Black Friday has long been, and will most likely remain, the busiest shopping day of the year.
But the features that have made it a cultural phenomenon — the discounted electronics, the predawn openings, the curbside campsites, the incivility — are changing with the broader retail landscape.
Shoppers can now find bargains well before and long after Black Friday, and some deals are explicitly intended to draw spending away from the main event. The retail bonanza is increasingly met with indifference or disapproval by Americans who want to spend time with their families, sleep in and give underpaid retail employees a break. Foot traffic into stores on Black Friday is slipping while e-commerce claims a growing portion of the sales.
Here is a look at Black Friday, past and present.
The Retail Shakeout
No store, no deal: Store closings reshape lines
Many of the retailers that drew the longest lines on Black Fridays past are now gone, shut down by corporate parents crushed by debt or forsaken by customers migrating online. Retailers closed nearly 8,000 stores in 2017, a record high, according to UBS. Toys “R” Us shuttered all of its stores this summer. Sears filed for bankruptcy in October.
The Sears at the Great Lakes Mall in Mentor, Ohio, which in 2011 attracted shoppers eager for deals, closed last year and has yet to be replaced. In 2016, the mall installed Amazon lockers, where shoppers can pick up and return packages bought online.
Product Downgrades
Big-ticket items take a back seat (until Cyber Monday)
Sylvia Herfeldt started hitting Black Friday sales once she learned to drive. In 2010, she waited in line for hours with her brother Daniel to spend roughly $400 on a 42-inch Insignia flat-screen television at a Best Buy in Fort Worth. Their sister and some friends were dispatched to other stores. The Herfeldts eventually sold the television and replaced it with a 50-inch LG television that they bought for $350 three years ago, also at Best Buy, also on Black Friday.

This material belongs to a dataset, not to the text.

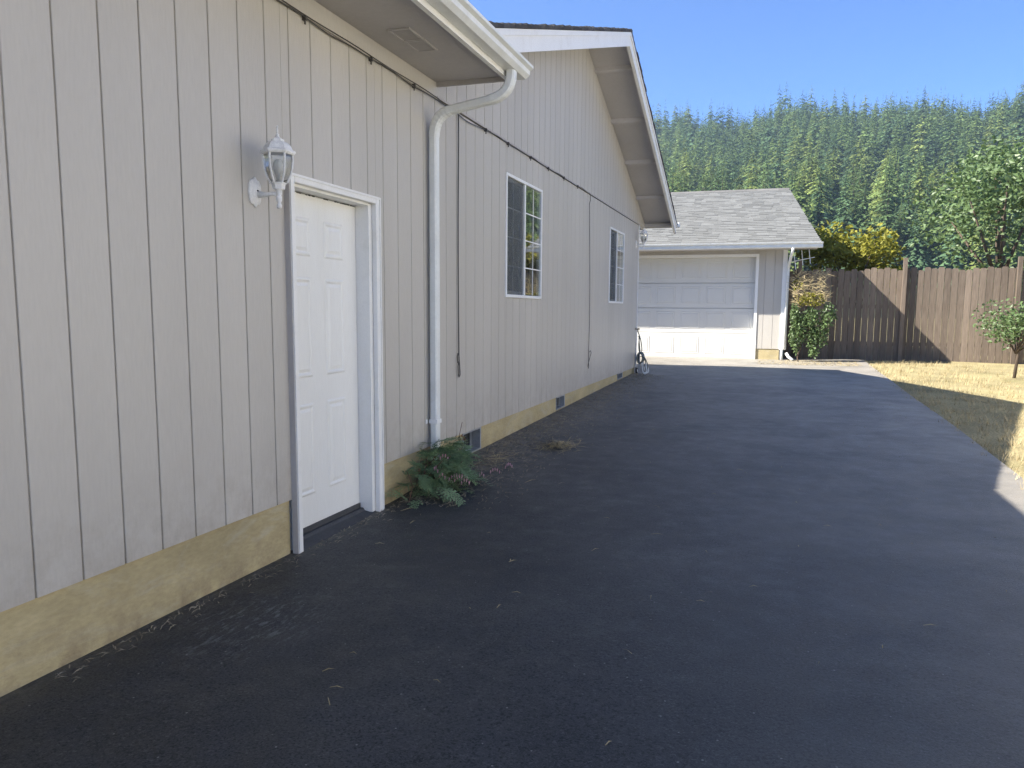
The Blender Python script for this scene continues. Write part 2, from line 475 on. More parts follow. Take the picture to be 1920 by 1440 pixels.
# gable core + upper boards
YE = 16.42
gp = MB()
gp.prism([(5.2, 2.64), (YE, 2.64), (YE, Tz(YE) - .075), (11.03, 4.64 - .08), (5.2, Tz(5.2) - .075)], 'x', -9, -.006)
gable = gp.build('gable_wall', 'siding', house)
k = math.ceil((5.4 - G0) / GP)
while True:
    a = G0 + k * GP + GW / 2; b = min(G0 + (k + 1) * GP - GW / 2, YE - .01); k += 1
    if a >= YE - .02: break
    if a < 6.0 - .25: continue
    a = max(a, 6.034)
    b_ = MB(); e = .0022; x0, x1 = -.008, .006
    zt = lambda y: Tz(y) - .072
    mids = [a, b] if not (a < 11.03 < b) else [a, 11.03, b]
    poly = [(a, 2.650), (b, 2.650)] + [(y, zt(y)) for y in mids[::-1]]
    b_.prism([(y - a, z - 2.65) for y, z in poly], 'x', x0, x1)
    inst('siding_board', b_.mesh('siding_board', 'siding'), gable, (0, a, 2.65))
MB().box(-9, -.02, YC - .03, YE - .004, 2.60, 2.636).build('eave_soffit', 'soffit', house)

# foundation with vents
vents = [(6.61, 7.07), (9.82, 10.24), (13.94, 14.41)]
fm = MB()
def fbox(a, b, z0, z1):
    fm.box(-.19, -.016, a, b, z0, z1)
fbox(-5, 3.92, -.7, ZB + .003)
cur = 5.002
for a, b in vents:
    fbox(cur, a, -.7, ZB + .003); fbox(a, b, -.7, base_z(a) + berm(a) + .02); cur = b
fbox(cur, YC - .04, -.7, ZB + .003)
found = fm.build('foundation', 'concrete', house)
for a, b in vents:
    zb = base_z(a) + berm(a) + .02; zt = ZB - .004
    v = MB()
    for (y0, y1, z0, z1) in ((a, a + .012, zb, zt), (b - .03, b, zb, zt), (a + .012, b - .03, zb, zb + .014), (a + .012, b - .03, zt - .012, zt)):
        v.box(-.10, -.005, y0, y1, z0, z1)
    v.box(-.06, -.05, a + .3, a + .318, zb, zt)
    vo = v.build('vent', 'galv', found)
    d = MB().box(-.14, -.12, a, b, zb, zt).build('vent_screen', 'screen', house)
# low galvanised well rim and a broken white piece at the middle vent
# near roof, soffit, fascia, gutter
mb = MB()
mb.prism([(.63, 2.872), (-4.0, 4.40), (-8.6, 2.87), (-8.6, 2.80), (-4.0, 4.32), (.63, 2.80)], 'y', -5.4, 6.04)
roof_n = mb.build('low_roof', 'mauve', house)
so = MB().box(-.006, .588, -5.2, 6.012, 2.746, 2.762).build('soffit', 'soffit', house)
MB().box(.0, .588, 6.012, 6.034, 2.712, 2.80).build('soffit_end_trim', 'mauve', house)
MB().box(.5885, .622, -5.2, 6.034, 2.700, 2.86).build('fascia', 'white', house)
gpf = [(.626, 2.735), (.706, 2.735), (.735, 2.762), (.738, 2.792), (.764, 2.806), (.766, 2.824), (.758, 2.824), (.752, 2.812), (.728, 2.797), (.726, 2.765), (.702, 2.741), (.630, 2.741), (.630, 2.83), (.626, 2.83)]
gut = MB(); gut.prism(gpf, 'y', -5.2, 6.10)
gut = gut.build('gutter', 'alu', house)
ge = MB(); ge.prism([(.6265, 2.7355), (.706, 2.7355), (.7345, 2.762), (.7375, 2.792), (.7635, 2.806), (.7645, 2.824), (.6265, 2.829)], 'y', 6.1005, 6.104)
ge.build('end_cap', 'alu', gut)
# soffit vent grilles
for (y0, y1) in ((4.825, 5.045), (5.055, 5.275)):
    v = MB()
    x0, x1 = .185, .338
    for (a, b, c, d) in ((x0, x1, y0, y0 + .014), (x0, x1, y1 - .014, y1), (x0, x0 + .016, y0 + .014, y1 - .014), (x1 - .016, x1, y0 + .014, y1 - .014)):
        v.box(a, b, c, d, 2.736, 2.7455)
    for i in range(9):
        y = y0 + .024 + i * .0205
        v.box(x0 + .018, x1 - .018, y, y + .011, 2.7405, 2.7445)
    v.build('soffit_grille', 'soffit', so)

# downspout
def rect_sweep(pts, w, d, scales=None):
    m_ = MB(); pts = [Vector(p) for p in pts]; side = Vector((0, 1, 0)); vs = []
    for i, p in enumerate(pts):
        t = (pts[min(i + 1, len(pts) - 1)] - pts[max(i - 1, 0)]).normalized()
        nn = side.cross(t).normalized(); s_ = scales[i] if scales else 1
        c = .012
        prof = [(-w/2, -d/2 + c), (-w/2 + c, -d/2), (w/2 - c, -d/2), (w/2, -d/2 + c), (w/2, d/2 - c), (w/2 - c, d/2), (-w/2 + c, d/2), (-w/2, d/2 - c)]
        for a, b in prof: vs.append(p + side * a * s_ + nn * b * s_)
    n = 8; fs = []
    for i in range(len(pts) - 1):
        for k in range(n): fs.append((i*n+k, i*n+(k+1) % n, (i+1)*n+(k+1) % n, (i+1)*n+k))
    fs += [tuple(range(n))[::-1], tuple(range((len(pts)-1)*n, len(pts)*n))]
    m_.add(vs, fs); return m_
DY, DX = 5.862, .052
def arc(p0, p1, p2, n=12):
    p0, p1, p2 = Vector(p0), Vector(p1), Vector(p2)
    return [(p0 * (1-t)**2 + p1 * 2*t*(1-t) + p2 * t*t) for t in [i / n for i in range(n + 1)]]
ds = rect_sweep([(DX, DY, 2.32), (DX, DY, -.28)], .078, .062).build('downspout', 'alu', house)
e1 = arc((DX, DY, 2.30), (DX + .005, DY, 2.46), (.185, DY, 2.488), 14)
rect_sweep(e1, .080, .064, [1 + (.05 if i % 2 else 0) for i in range(15)]).build('elbow', 'alu', ds)
rect_sweep([(.175, DY, 2.487), (.53, DY, 2.548)], .077, .060).build('offset_pipe', 'alu', ds)
e2 = arc((.50, DY, 2.543), (.655, DY, 2.565), (.668, DY, 2.70), 12)
rect_sweep(e2 + [Vector((.668, DY, 2.742))], .080, .064, [1 + (.035 if i % 2 else 0) for i in range(14)]).build('elbow', 'alu', ds)
e3 = arc((DX, DY, -.20), (DX, DY, -.315), (DX + .16, DY, -.335), 10)
rect_sweep(e3, .080, .064, [1 + (.05 if i % 2 else 0) for i in range(11)]).build('elbow', 'alu', ds)
st = MB().box(DX - .035, DX + .036, DY - .043, DY + .043, .105, .137)
st.box(.001, .006, DY - .075, DY - .043, .105, .137)
st.box(.001, .006, DY + .043, DY + .07, .105, .137)
st.build('strap', 'vinyl', ds)

# gable roof
rp = MB()
for xa, xb in ((-9.2, .555),):
    rp.prism([(16.62, Tz(16.62) - .02), (11.03, 4.62), (5.52, Tz(5.52) - .02), (5.52, Tz(5.52) - .06), (11.03, 4.575), (16.62, Tz(16.62) - .06)], 'x', xa, xb)
gr = rp.build('gable_roof', 'soffit', house)
shg = MB()
random.seed(3)
for side in (0, 1):
    y = 16.66 if side == 0 else 5.52
    L = 5.66 if side == 0 else 5.55
    n = int(L / .14)
    for i in range(n + 1):
        if side == 0: ya, yb = 16.66 - i * .14, 16.66 - (i + 1) * .14 - .02; yb = max(yb, 11.03)
        else: ya, yb = 5.52 + i * .14, 5.52 + (i + 1) * .14 + .02; yb = min(yb, 11.03)
        if abs(yb - ya) < .02: continue
        c = random.uniform(.06, .1); th = .016 + random.uniform(0, .012)
        xe = .622 + random.uniform(-.006, .008)
        poly = [(ya, Tz(ya) - .018), (ya, Tz(ya) + th), (yb, Tz(yb) + .004), (yb, Tz(yb) - .018)]
        shg.prism(poly if side == 0 else poly[::-1], 'x', -9.2, xe, (c, c, c * 1.02))
o = shg.build('shingles', 'shingle', gr); o['kind'] = 'stuff'
def barge(y0, y1, dz_top, dz_bot, x0, x1):
    ys_ = [y0, y1]
    return [(y0, Tz(y0) - dz_top), (y1, Tz(y1) - dz_top), (y1, Tz(y1) - dz_bot), (y0, Tz(y0) - dz_bot)]
for (y0, y1) in ((5.52, 11.029), (11.031, 16.60)):
    b = MB(); b.prism(barge(y0, y1, .021, .195, 0, 0), 'x', .5555, .598); b.build('barge_board', 'white', house)
    b = MB(); b.prism(barge(y0, y1, .021, .068, 0, 0), 'x', .5985, .613); b.build('barge_trim', 'white', house)
for yl in (11.60, 12.84, 14.06, 15.30):
    b = MB(); w = .038
    b.prism([(yl, Tz(yl) - .062), (yl + w, Tz(yl + w) - .062), (yl + w, Tz(yl + w) - .125), (yl, Tz(yl) - .115)], 'x', .004, .552)
    b.build('lookout', 'soffit', house)
MB().box(-9, .552, 16.40, 16.44, 2.655, Tz(16.42) - .07).build('eave_fascia', 'mauve', house)
b = MB(); b.box(-9.1, .66, 16.625, 16.74, 2.655, 2.745); b.build('eave_gutter', 'alu', house, bevel=.008)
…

Both siblings have since lost interest in the shopping extravaganza. Mr. Herfeldt, who lives in Denton, Tex., said he might “wait until the very end, when everyone’s calmed down” to see if any discounted clothes, movies or video games are still available; major purchases can wait, he said. Ms. Herfeldt said she planned to spend time with her boyfriend’s family in Orlando, Fla., while eagerly awaiting Cyber Monday. “Amazon is like my best friend,” she said.
Rethinking sidewalk campsites
Swapping the front of the line for free shipping
Staking a claim on the first spot in a Black Friday line, often weeks in advance, was often considered a point of pride. Days before the shopping event in 2011, shoppers waited on lawn chairs and in tents outside a Best Buy in Mesquite, Tex.
But the psychological drivers that once compelled shoppers to shiver in the dark for hours seem to be less and less effective. One recent survey of more than 2,000 people found that nearly 60 percent planned to skip in-person Black Friday shopping this year.
Instead, a majority of consumers plan to take advantage of free shipping deals. Others will opt for outdoor activities, prompted by discount admission offers from park organizations and REI’s three-year-old anti-Black Friday marketing campaign.
Melee management
A widening shopping window leads to calmer lines
Enthusiasm for Black Friday has boiled over into rage when waits have been long and parking spots scarce. Brawls have broken out in California, Texas, Pennsylvania and elsewhere, involving fists, pepper spray, stun guns and more. A dispute over line-cutting outside a busy Target in Bowling Green, Ky., in 2012 quickly escalated into shoves and screams.
Passions still flare in stores, but Black Friday has become increasingly sedate as it stretches into Black November and shoppers find deals online through events like Amazon’s Prime Day and Cyber Monday. Walmart, Target and other retailers are also trying to keep customer frustration under control by equipping employees with mobile checkout technology, uploading store maps to their apps and offering shoppers free coffee and snacks this year.
security upgrades
To curb violence, more barriers and better communication
Sometimes, Black Friday outings are deadly. Shoppers have been pummeled, shot and stabbed. At the Green Acres Mall in Valley Stream, N.Y., in 2008, thousands of antsy shoppers shattered the sliding glass doors at a Walmart store and stampeded inside, injuring 11 people and fatally trampling a worker, Jdimytai Damour. In a settlement the following year, Walmart agreed to pay nearly $2 million, avoiding criminal charges.
Since then, Walmart has worked with crowd management experts and local law enforcement to keep shoppers safe, it said. Retailers have also learned to temper customers’ fear of losing out. “The chaos was being caused by the frenzy of trying to get to limited supplies and the great unknown of what was going to be inside the store,” said Marshal Cohen, a retail analyst with the NPD Group. “Retailers never really tipped you off to what was going to be inside, but nowadays, you can find out even a month in advance.”